Que la política sea un campo propicio para ensuciar la cancha es cuento viejo, pero nunca como ahora habíamos llegado a los niveles y la generalización que vivimos.
Rafael Cuevas Molina / Presidente AUNA-Costa Rica
El llamado “incidente del zapato”, protagonizado por el entonces secretario general del Partido Comunista de la URSS, Nikita Jrushchov, en la Asamblea General de la ONU en 1960, sucedió de la siguiente forma: el líder de la delegación filipina ante las Naciones Unidas, Lorenzo Sumulong, pidió que, en una declaración anticolonialista que se proponía para ser adoptada por la ONU, se incluyeran los países de Europa del Este que -dijo- se encontraba bajo el dominio de la URSS.
Jrushchov golpeó como forma de protesta el estrado en el que se encontraba con su zapato, y dio pie a infinidad de comentarios, entre los que sobresalían los que indicaban que era una muestra de la degradación que tenía lugar en la vida política mundial a raíz de la llegada de los comunistas al poder.

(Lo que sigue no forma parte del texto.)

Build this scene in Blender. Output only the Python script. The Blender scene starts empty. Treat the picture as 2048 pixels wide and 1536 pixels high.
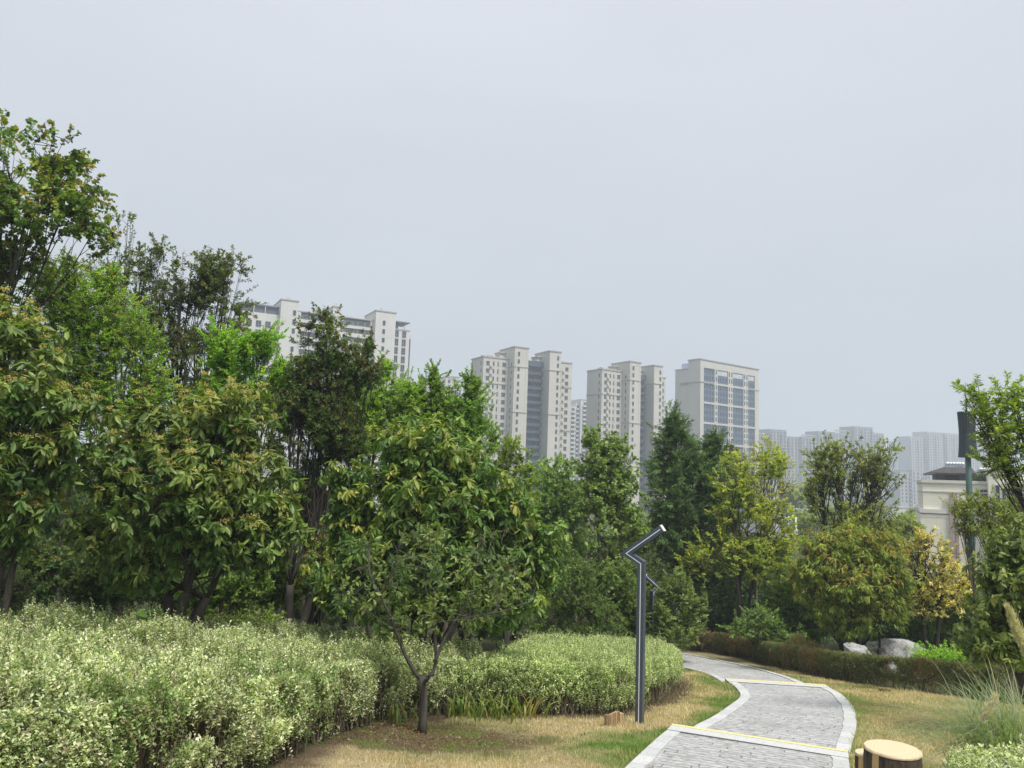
import bpy, math
import numpy as np
from mathutils import Vector, Matrix

rng = np.random.default_rng(7)
SC = bpy.context.scene
COL = SC.collection
R = math.radians

# ------------------------------------------------------------------ camera
F = 1540.0                       # focal length in photo pixels (photo 2048 x 1536)
EYE = 1.75
PITCH, ROLL = R(6.85), R(2.0)
fwd = np.array([0, math.cos(PITCH), math.sin(PITCH)])
up0 = np.array([0, -math.sin(PITCH), math.cos(PITCH)])
rt0 = np.array([1.0, 0, 0])
upv = math.cos(ROLL) * up0 - math.sin(ROLL) * rt0
rtv = math.cos(ROLL) * rt0 + math.sin(ROLL) * up0
CAM = np.array([0, 0, EYE])

def ray(px, py):
    return fwd + (px - 1024) / F * rtv + (768 - py) / F * upv

def at(px, py, Y):
    """world point seen at a photo pixel, at forward distance Y"""
    d = ray(px, py)
    return CAM + d * (Y / d[1])

def project(P):
    P = np.asarray(P, float) - CAM
    z = P @ fwd
    z = np.where(np.abs(z) < 1e-6, 1e-6, z)
    return 1024 + F * (P @ rtv) / z, 768 - F * (P @ upv) / z, z

cd = bpy.data.cameras.new("camera")
cam = bpy.data.objects.new("camera", cd)
COL.objects.link(cam)
cd.sensor_width = 36
cd.lens = 36 * F / 2048
cd.clip_start = 0.1
cd.clip_end = 20000
M = Matrix.Identity(4)
for i in range(3):
    M[i][0], M[i][1], M[i][2], M[i][3] = rtv[i], upv[i], -fwd[i], CAM[i]
cam.matrix_world = M
SC.camera = cam

# ------------------------------------------------------------------ noise
def _h(ix, iy, iz, s):
    n = (ix * 374761393 + iy * 668265263 + iz * 2147483647 + s * 1274126177) & 0xFFFFFFFF
    n = ((n ^ (n >> 13)) * 1274126177) & 0xFFFFFFFF
    n = ((n ^ (n >> 16)) * 2246822519) & 0xFFFFFFFF
    return ((n ^ (n >> 15)) & 0xFFFFFF) / float(0xFFFFFF)

def noise(x, y, z=0.0, s=0):
    x, y, z = np.broadcast_arrays(np.asarray(x, float), np.asarray(y, float), np.asarray(z, float))
    ix, iy, iz = (np.floor(a).astype(np.int64) for a in (x, y, z))
    fx, fy, fz = x - ix, y - iy, z - iz
    fx, fy, fz = (f * f * (3 - 2 * f) for f in (fx, fy, fz))
    r = 0
    for dx in (0, 1):
        for dy in (0, 1):
            for dz in (0, 1):
                w = (fx if dx else 1 - fx) * (fy if dy else 1 - fy) * (fz if dz else 1 - fz)
                r = r + w * _h(ix + dx, iy + dy, iz + dz, s)
    return r

def fbm(x, y, z=0.0, s=0):
    return (noise(x, y, z, s) * .55 + noise(np.asarray(x) * 2.1, np.asarray(y) * 2.1, np.asarray(z) * 2.1, s + 1) * .3
            + noise(np.asarray(x) * 4.3, np.asarray(y) * 4.3, np.asarray(z) * 4.3, s + 2) * .15)

# ------------------------------------------------------------------ terrain
def tz(x, y):
    x = np.asarray(x, float); y = np.asarray(y, float)
    yc = np.clip(y, 0, 26)
    d = 1.82 + .16 * yc
    t = np.clip(y - 26, 0, 14)
    d = d + .16 * t - .16 * t * t / 28
    d = d + .05 * np.clip(y - 60, 0, 140)
    lift = np.clip((-x - 1) * .07, 0, .7) * np.clip((y - 4) / 4, 0, 1) * np.clip((60 - y) / 20, 0, 1)
    und = (noise(x * .45, y * .45, 0, 5) - .5) * .09 * np.clip(1 - np.abs(y) / 80, 0, 1)
    return EYE - d + lift + und

def ground(px, py, h=0.0):
    """point where a photo pixel meets the terrain raised by h"""
    d = ray(px, py)
    ts = np.concatenate([np.linspace(2, 60, 3000), np.linspace(60, 900, 2000)])
    P = CAM[None] + d[None] * ts[:, None]
    below = P[:, 2] < tz(P[:, 0], P[:, 1]) + h
    k = int(np.argmax(below)) if below.any() else len(ts) - 1
    return P[k]

# ------------------------------------------------------------------ materials
def newmat(name):
    m = bpy.data.materials.new(name)
    m.use_nodes = True
    nt = m.node_tree
    b = nt.nodes["Principled BSDF"]
    return m, nt, b

def N(nt, t, **kw):
    n = nt.nodes.new(t)
    for k, v in kw.items():
        setattr(n, k, v)
    return n

def mix(nt, fac, a, b, blend='MIX'):
    n = N(nt, 'ShaderNodeMix', data_type='RGBA', blend_type=blend)
    for sock, val in ((n.inputs[0], fac), (n.inputs[6], a), (n.inputs[7], b)):
        if hasattr(val, 'is_output') or isinstance(val, bpy.types.NodeSocket):
            nt.links.new(val, sock)
        elif isinstance(val, (int, float)):
            sock.default_value = val
        else:
            sock.default_value = (*val, 1)
    return n.outputs[2]

def tex_noise(nt, scale, detail=4, rough=.6, vec=None, out=0):
    n = N(nt, 'ShaderNodeTexNoise')
    n.inputs['Scale'].default_value = scale
    n.inputs['Detail'].default_value = detail
    n.inputs['Roughness'].default_value = rough
    if vec is not None:
        nt.links.new(vec, n.inputs['Vector'])
    return n.outputs[out]

def ramp(nt, fac, stops):
    n = N(nt, 'ShaderNodeValToRGB')
    el = n.color_ramp.elements
    while len(el) < len(stops):
        el.new(.5)
    for e, (p, c) in zip(el, stops):
        e.position = p
        e.color = (*c, 1) if len(c) == 3 else c
    nt.links.new(fac, n.inputs[0])
    return n.outputs[0]

def objvec(nt):
    return N(nt, 'ShaderNodeTexCoord').outputs['Object']

def bump(nt, b, h, strength=.4, dist=.02):
    n = N(nt, 'ShaderNodeBump')
    n.inputs['Strength'].default_value = strength
    n.inputs['Distance'].default_value = dist
    nt.links.new(h, n.inputs['Height'])
    nt.links.new(n.outputs[0], b.inputs['Normal'])

def simple(name, col, rough=.6, var=.15, scale=8, metal=0.0, spec=.4):
    m, nt, b = newmat(name)
    nz = tex_noise(nt, scale, 5, .65, objvec(nt))
    c = np.array(col)
    nt.links.new(ramp(nt, nz, [(.3, tuple(c * (1 - var))), (.7, tuple(np.minimum(c * (1 + var), 1)))]), b.inputs['Base Color'])
    b.inputs['Roughness'].default_value = rough
    b.inputs['Metallic'].default_value = metal
    b.inputs['Specular IOR Level'].default_value = spec
    return m

def leafmat(name, rough=.5, trans=.35, spec=.35):
    m, nt, b = newmat(name)
    a = N(nt, 'ShaderNodeAttribute', attribute_name='tint')
    nt.links.new(a.outputs['Color'], b.inputs['Base Color'])
    b.inputs['Roughness'].default_value = rough
    b.inputs['Specular IOR Level'].default_value = spec
    tr = N(nt, 'ShaderNodeBsdfTranslucent')
    nt.links.new(mix(nt, 1.0, a.outputs['Color'], (1.2, 1.4, .5), 'MULTIPLY'), tr.inputs['Color'])
    ms = N(nt, 'ShaderNodeMixShader')
    ms.inputs[0].default_value = trans
    nt.links.new(b.outputs[0], ms.inputs[1])
    nt.links.new(tr.outputs[0], ms.inputs[2])
    nt.links.new(ms.outputs[0], nt.nodes['Material Output'].inputs['Surface'])
    return m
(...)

El incidente del zapato, que años después una hija de Jrushchov calificó como un mal entendido pues -según dijo- su padre tenía en la mano el zapato porque era nuevo, le apretaba y se lo había quitado, palidece en comparación con el espectáculo que ofrecen a la ciudadanía los políticos de nuestro tiempo, especialmente las asambleas nacionales, en las que diputados y diputadas, senadores y senadoras parecen competir para ofrecer espectáculos, cada uno más bizarro que el otro, descalificándose, insultándose y, en general, agrediéndose mutuamente.
Ya no es extraño, incluso, presenciar agresiones físicas, puñetazos, empujones, zafarranchos colectivos en los que los contendientes se pelean a los puños y ruedan por el suelo.
Es todo un circo difundido por los noticieros, que aumentan su ranking mostrando a los desaforados odiarse desde púlpitos que aún los discursos nacionalistas califican como sagrados, asiento de padres y madres de la patria que representan los sacrosantos intereses colectivos.
No cabe duda que esa crispación es producto, pero a la vez alimenta, un estado de enfrentamiento radicalizado en el que cada vez hay menos posibilidades de acceder al diálogo y a los espacios de encuentro. La descalificación del contrincante, transformado en enemigo que debe ser borrado del mapa, es la norma. El otro es visto como excrecencia degradada que no merece la existencia y que solo ensucia la vida.
Vivimos una época convulsionada, no solo en la política de los estrados parlamentarios, sino también ahí donde las armas son las que sustituyen a los insultos. Los discursos altisonantes y guerreristas cada vez se emiten con menos contención. Los enemigos que están al otro lado de la línea del frente son la encarnación del mal: zorros taimados mal intencionados, traicioneros, inmorales y mentirosos causantes de los peores males que asolan a la humanidad.
Los de a pie, que no tienen vela en esas disputas que suceden en las altas esferas, se sienten interpelados e incluidos, y entre ellos también se agreden como si en ello les fuera la vida, como si de sus posiciones se fueran a desprender acciones decisivas que cambiarían el curso de las cosas.
El ambiente que prevalece es de hostilidad, de falta de respeto. Se perdieron las formas y los políticos se han transformado en bufones agresivos que parecen ser canales para la catarsis de las mayorías frustradas. Ya no espanta ver a un presidente haciendo el ridículo con gesticulaciones de niño enojado en el recreo de la escuela, o dedicar sus principales esfuerzos a descalificar a quienes no piensan como él, sin omitir mentir y falsificar, que no otra cosa es eso que llaman posverdad.
Que la política sea un campo propicio para ensuciar la cancha es cuento viejo, pero nunca como ahora habíamos llegado a los niveles y la generalización que vivimos. Alimenta la decepción, el escepticismo, el desagrado y el desdén creciente hacia ella, precisamente cuando hay problemas cruciales que resolver, sin parangón, de cuya resolución depende el futuro de la humanidad.